Current Long Positions (stop-losses in parentheses): AIT (31.83), NTRI (21.22), MENT (12.01), AMZN (177.15), F (16.33), CERN (93.98), OI (29.94), EMN (79.67)

Current Short Positions (stop-losses in parentheses): None

BIAS: 36% Long

Economic Reports Due Out (Times are EST): MBA Purchase Applications (7am), EIA Petroleum Status Report (10:30am)
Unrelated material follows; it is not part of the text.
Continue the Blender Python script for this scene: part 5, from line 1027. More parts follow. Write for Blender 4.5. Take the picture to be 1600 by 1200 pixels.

My Observations and What to Expect:

  • Futures are are up slightly.
  • No major or market moving reports due out today. 
  • Asian markets on the whole were up, and European markets are showing moderate strength as well. 
  • Volume continues to dry up, and will not see a pick-up until next week. 
  • Since the open on Tuesday, the market has a nice intraday trend-line  on the 5 minute chart, with price currently sitting on that trend-line. 
  • The S&P continues to consolidate/flag nicely at its highs, which is very bullish, and represents the market taking a ‘breather’ rather than any kind of distribution signs that some are saying. 
  • The T2108 and the NYSE Reversal Indicator that I use, shows that the market has a lot of upward momentum remaining in it. Whereas more traditional indicators show the markets being well-overbought. For me, the latter doesn’t bother me all that much, since markets are able to run in overbought territory much longer than we deem as being reasonable. 
  • Any kind of surge in the market between now and year’s end, where we rally, say 10 points on the S&P or more, will be a good opportunity to take profits off the table.
  • Dip Buyers continue to provide support, thwarting short sellers from driving this market lower. 
  • There is about 11 points of give back on the S&P from where it currently sits, and where the nearest level of support lies at 1247, where any sell-off within those parameters keeps the markets and the short-term uptrend intact without question.
  • Breaking support at 1247, and the 10-day moving average, could usher in short-term weakness in the market.
  • The dollar is once again looking a bit top-heavy and poised to move lower in the short-term, which should strengthen this market rally.
  • The lows from 12/15 and 12/16 represent, in my opinion, the “higher-lows” in this recent market rally, and a break below them at 1232, would significantly stall this market’s upward progression and potentially invite a new trend to the downside.
  • For the bears – use the seasonally light volume, to push markets lower, with the first target being 1247.
  • For the bulls – break the highs from last Wednesday, and out of the 3-day consolidation pattern.